The Ritual of Undressing
Undress slowly. Not for me, though I will admit I like knowing that you do. Slowly because of what the slowness does to you.
There is a thing that happens between the door of the house and the middle of the room, and most people never notice it because they move through it at speed. You come home wearing the day. Not only the clothes, which are the least of it, but the posture you held for hours, the voice you used with people who required a particular version of you, the shape you took to fit a room that was not built for your comfort. All of that is worn. All of it comes off, or none of it does, and if none of it does then you take the whole day into the evening with you and wonder why nothing reaches you.
So I ask for the undressing to be deliberate. One thing at a time. Set them down rather than dropping them. It seems like fussiness. It is not. It is the oldest technology we have for marking that one state has ended and another may begin. Every serious thing humans do, they do with a threshold in front of it. You wash your hands before you handle something precious. You take your shoes off at certain doors. The action is trivial and the meaning is not, because the meaning was never in the action. It was in the fact that you agreed to perform it before you were permitted to proceed.

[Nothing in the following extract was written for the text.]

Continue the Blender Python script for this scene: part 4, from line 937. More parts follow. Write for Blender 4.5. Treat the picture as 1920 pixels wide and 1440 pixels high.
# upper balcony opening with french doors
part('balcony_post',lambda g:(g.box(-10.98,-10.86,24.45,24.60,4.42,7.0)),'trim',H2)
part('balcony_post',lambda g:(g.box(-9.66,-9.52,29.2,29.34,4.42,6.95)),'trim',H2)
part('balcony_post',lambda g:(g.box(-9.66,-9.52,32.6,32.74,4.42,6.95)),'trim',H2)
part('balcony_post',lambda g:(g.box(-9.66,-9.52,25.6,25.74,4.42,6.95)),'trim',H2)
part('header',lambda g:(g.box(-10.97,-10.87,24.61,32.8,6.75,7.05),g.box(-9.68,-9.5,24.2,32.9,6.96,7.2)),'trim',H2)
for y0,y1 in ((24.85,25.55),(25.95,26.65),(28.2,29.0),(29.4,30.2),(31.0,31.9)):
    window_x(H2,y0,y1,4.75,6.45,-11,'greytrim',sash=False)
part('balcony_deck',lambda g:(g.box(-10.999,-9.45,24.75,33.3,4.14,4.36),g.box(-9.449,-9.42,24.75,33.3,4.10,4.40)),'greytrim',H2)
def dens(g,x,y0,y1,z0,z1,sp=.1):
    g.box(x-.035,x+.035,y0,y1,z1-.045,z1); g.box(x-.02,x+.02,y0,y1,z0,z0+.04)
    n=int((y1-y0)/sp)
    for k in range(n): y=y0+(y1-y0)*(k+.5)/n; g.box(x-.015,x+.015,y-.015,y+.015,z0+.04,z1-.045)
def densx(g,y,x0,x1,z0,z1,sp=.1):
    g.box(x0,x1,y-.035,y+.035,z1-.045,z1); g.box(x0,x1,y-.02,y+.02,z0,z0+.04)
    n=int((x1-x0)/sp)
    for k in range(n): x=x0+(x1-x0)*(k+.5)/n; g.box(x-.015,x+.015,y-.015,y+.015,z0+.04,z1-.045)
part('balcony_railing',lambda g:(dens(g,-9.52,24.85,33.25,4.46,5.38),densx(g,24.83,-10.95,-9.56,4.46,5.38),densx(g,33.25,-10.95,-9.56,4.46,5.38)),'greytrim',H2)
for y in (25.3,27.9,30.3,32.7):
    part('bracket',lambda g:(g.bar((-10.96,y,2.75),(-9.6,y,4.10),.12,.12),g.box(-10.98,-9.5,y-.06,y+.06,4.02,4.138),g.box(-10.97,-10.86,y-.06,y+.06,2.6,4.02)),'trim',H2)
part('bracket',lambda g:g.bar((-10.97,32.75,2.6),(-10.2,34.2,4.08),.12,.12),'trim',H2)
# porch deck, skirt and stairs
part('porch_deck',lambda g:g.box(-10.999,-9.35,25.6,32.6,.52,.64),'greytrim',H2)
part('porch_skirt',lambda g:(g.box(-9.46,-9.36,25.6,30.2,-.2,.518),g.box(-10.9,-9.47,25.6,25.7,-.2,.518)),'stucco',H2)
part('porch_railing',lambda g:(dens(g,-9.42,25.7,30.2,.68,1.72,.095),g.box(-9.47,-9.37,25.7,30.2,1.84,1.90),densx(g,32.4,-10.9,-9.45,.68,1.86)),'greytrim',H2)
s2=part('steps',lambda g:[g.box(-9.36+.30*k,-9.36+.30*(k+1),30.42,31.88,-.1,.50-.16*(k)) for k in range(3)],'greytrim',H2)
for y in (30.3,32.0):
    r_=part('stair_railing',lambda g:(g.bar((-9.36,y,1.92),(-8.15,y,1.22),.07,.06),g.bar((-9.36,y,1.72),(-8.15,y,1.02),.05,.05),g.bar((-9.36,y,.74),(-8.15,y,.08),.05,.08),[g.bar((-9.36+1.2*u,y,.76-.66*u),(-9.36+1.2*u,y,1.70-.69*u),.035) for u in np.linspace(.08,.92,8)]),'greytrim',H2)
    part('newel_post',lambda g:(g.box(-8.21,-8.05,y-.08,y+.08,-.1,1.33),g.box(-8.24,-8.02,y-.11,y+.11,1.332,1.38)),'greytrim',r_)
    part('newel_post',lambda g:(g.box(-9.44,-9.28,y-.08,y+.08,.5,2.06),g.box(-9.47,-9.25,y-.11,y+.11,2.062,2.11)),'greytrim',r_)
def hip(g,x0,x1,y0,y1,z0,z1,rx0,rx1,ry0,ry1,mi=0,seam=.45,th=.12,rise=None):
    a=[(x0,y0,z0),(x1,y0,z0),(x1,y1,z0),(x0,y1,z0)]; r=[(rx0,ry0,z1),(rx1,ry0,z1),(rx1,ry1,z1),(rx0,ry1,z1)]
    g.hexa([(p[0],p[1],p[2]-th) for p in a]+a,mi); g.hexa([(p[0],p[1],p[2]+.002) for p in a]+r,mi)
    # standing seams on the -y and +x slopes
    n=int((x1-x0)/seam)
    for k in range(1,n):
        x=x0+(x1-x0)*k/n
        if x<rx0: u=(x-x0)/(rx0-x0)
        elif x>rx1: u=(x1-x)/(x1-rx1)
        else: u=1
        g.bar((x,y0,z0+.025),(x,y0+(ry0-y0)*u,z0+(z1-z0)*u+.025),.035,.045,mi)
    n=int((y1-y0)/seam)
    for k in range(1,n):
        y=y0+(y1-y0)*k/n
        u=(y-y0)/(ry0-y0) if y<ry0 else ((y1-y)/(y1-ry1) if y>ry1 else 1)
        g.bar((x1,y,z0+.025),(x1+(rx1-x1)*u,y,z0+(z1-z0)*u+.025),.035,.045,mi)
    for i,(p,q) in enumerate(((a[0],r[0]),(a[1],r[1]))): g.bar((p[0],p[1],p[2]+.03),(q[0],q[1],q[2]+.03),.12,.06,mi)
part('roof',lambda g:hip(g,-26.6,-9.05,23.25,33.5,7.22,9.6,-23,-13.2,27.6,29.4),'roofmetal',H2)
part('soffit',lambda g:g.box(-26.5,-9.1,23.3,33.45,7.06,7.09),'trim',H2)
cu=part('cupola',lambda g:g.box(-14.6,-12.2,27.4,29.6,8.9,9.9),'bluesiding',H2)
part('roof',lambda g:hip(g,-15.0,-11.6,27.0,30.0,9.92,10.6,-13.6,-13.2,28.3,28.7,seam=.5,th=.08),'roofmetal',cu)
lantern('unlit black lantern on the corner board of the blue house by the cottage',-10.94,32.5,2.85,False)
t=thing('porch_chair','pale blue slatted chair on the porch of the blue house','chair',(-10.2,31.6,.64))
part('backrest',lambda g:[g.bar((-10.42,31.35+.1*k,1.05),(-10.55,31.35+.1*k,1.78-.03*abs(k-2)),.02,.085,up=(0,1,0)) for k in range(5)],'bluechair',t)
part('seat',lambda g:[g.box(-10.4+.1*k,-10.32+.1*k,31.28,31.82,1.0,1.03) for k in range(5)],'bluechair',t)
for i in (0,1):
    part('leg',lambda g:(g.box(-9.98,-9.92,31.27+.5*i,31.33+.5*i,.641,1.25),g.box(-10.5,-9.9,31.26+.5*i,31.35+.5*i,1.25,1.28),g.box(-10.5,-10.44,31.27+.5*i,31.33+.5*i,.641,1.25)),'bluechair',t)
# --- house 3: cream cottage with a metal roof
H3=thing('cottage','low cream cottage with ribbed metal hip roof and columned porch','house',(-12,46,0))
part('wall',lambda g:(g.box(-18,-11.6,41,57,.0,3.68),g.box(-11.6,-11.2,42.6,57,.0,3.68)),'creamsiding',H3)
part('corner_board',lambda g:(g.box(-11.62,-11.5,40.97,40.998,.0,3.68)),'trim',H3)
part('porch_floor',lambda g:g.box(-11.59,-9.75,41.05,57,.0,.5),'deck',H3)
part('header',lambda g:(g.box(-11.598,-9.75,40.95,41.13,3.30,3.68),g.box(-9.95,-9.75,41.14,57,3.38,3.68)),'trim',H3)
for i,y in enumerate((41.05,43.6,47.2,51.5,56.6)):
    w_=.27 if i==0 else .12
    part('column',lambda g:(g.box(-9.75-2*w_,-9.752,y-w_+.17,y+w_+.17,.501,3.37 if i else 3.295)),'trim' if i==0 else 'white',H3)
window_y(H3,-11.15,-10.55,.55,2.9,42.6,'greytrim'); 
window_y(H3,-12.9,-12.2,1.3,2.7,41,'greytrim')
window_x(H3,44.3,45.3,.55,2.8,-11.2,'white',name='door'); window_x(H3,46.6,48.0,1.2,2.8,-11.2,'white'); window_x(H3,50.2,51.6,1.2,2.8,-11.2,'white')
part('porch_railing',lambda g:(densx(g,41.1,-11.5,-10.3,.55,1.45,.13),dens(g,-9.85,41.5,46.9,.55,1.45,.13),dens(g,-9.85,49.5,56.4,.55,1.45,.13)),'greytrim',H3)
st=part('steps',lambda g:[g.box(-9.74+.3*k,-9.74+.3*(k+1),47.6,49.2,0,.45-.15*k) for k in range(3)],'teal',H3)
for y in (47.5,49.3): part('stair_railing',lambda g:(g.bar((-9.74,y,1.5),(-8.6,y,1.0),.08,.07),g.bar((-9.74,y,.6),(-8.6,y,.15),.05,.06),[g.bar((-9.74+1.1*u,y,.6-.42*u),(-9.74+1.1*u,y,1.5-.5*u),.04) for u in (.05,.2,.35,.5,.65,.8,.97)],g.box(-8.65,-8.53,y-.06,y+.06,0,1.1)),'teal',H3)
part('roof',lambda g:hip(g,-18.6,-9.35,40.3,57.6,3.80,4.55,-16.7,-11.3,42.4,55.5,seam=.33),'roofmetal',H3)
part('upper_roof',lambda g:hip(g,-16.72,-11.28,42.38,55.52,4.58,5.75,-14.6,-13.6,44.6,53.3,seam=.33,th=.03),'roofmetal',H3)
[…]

I am not interested in your body in the way you might assume. That is not a rejection, it is a clarification. Bodies are easy and they are everywhere and anyone with an appetite can have one. What is rare is a man who will stand in his own room and remove his clothes with attention, knowing that no one is watching, because he was told to and because he has agreed that the telling matters. That is not display. Display needs an audience. This is closer to the opposite. This is what you do when you are alone with the fact of having agreed.
Notice what your hands do when you are hurrying. They are careless and they are slightly ashamed, and you will find you are already halfway to the next thing before you have finished this one. Then notice what happens when you refuse to hurry. There is a small resistance in you, a pull towards efficiency, towards getting on with it, towards the part you actually came for. Feel that pull and do not obey it. Obey me instead. The pull is the day, still talking. The slowness is you, arriving.
By the time you are ready you should feel slightly unfamiliar to yourself. Not exposed, exactly. Unarmoured. The difference is that exposure happens to you and unarmouring is something you have done. One is a violation and the other is an offering, and they can look identical from the outside while being opposite from within.
And then, only then, we begin. Not because I needed you undressed. Because you needed to have crossed something to get here, and I would rather you crossed it on purpose than stumbled over it without noticing. The evening is different when you have arrived at it deliberately. You will find that everything after lands deeper, and you will think it is because of what I said. It is partly because of what I said. It is mostly because of how you came.